Monday, August 25, 2008



Alice Miller's exploration into the culture of child-beating as an accepted parenting technique in Germany in the early part of the century unearths not only important psychological insights into how childhood abuse translates into dysfunctional adult behavior, but also explores compelling parallels between the extremely abusive home life of Adolf Hitler and the rise of the Nazi party.

P. 7 - "If there is absolutely no possibility of reacting appropriately to hurt, humiliation and coercion, then these experiences cannot be integrated into the personality; the feelings they evoke are repressed, and the need to articulate them remains unsatisfied, without any hope of being fulfilled. It is this lack of hope of ever being able to express repressed traumata by means of relevant feelings that most often causes severe psychological problems. We already know that neuroses are a result of repression, not of events themselves. I shall try to demonstrate that neuroses are not the only tragic consequence of repression."
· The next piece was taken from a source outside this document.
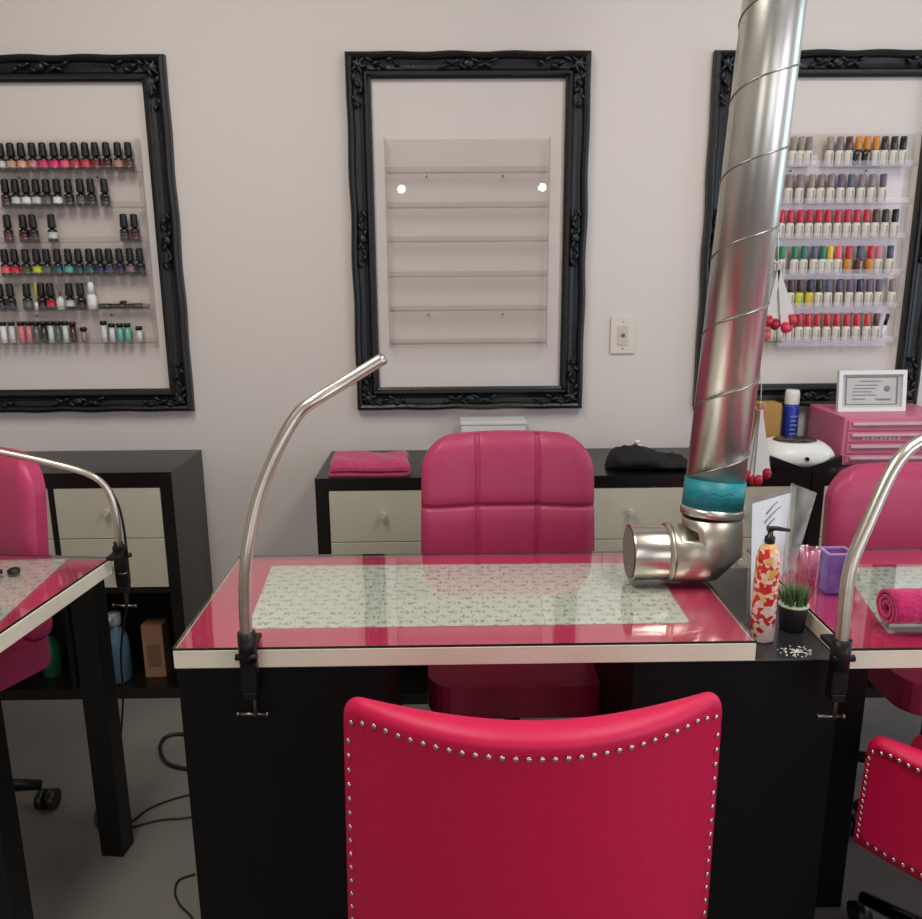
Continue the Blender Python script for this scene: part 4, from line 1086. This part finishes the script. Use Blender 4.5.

P. 72 - "When non-Germans watched Adolf Hitler's appearances in newsreels, they were never able to understand the adulation he was given or the number of votes he received in 1933. It was easy for them to see through his human weaknesses, his artificial pose of self-assurance, his specious arguments; for them, it was not as though he were their father. For the Germans, however, it was much more difficult. A child cannot acknowledge the negative sides of his or her father, and yet these are stored up somewhere in the child's psyche, for the adult will then be attracted by precisely these negative, disavowed sides in the father substitutes he or she encounters."

P. 106 - "The greatest cruelty that can be inflicted on children is to refuse to let them express their anger and suffering except at the risk of losing their parents' love and affection. The anger stemming from early childhood is stored up in the unconscious, and since it basically represents a healthy, vital source of energy, an equal amount of energy must be expended in order to repress it. An upbringing that succeeds in sparing the parents at the expense of the child's vitality sometimes leads to suicide or extreme drug addiction, which is a form of suicide."

P. 133 - "The way we were treated as small children is the way we treat ourselves the rest of our life. And we often impose our most agonizing suffering upon ourselves. We can never escape the tormentor within ourselves, who is often disguised as a pedagogue ... Cruel enslavement of the body and exploitation of the will are the result. Drug addiction begins with an attempt to escape parental control and to refuse to perform, but the repetition compulsion ultimately leads the addict to a constant concern with having to come up with large sums of money ... a quite 'bourgeois' form of enslavement."

P. 194 - "Hitler flattered the 'German, Germanic' woman because he needed her homage, her vote, and her other services ... N. Bromberg (1971) has written about Hitler's sexual habits: " ... the only way in which he could get full sexual satisfaction was to watch a young woman as she squatted over his head and urinated or defecated in his face."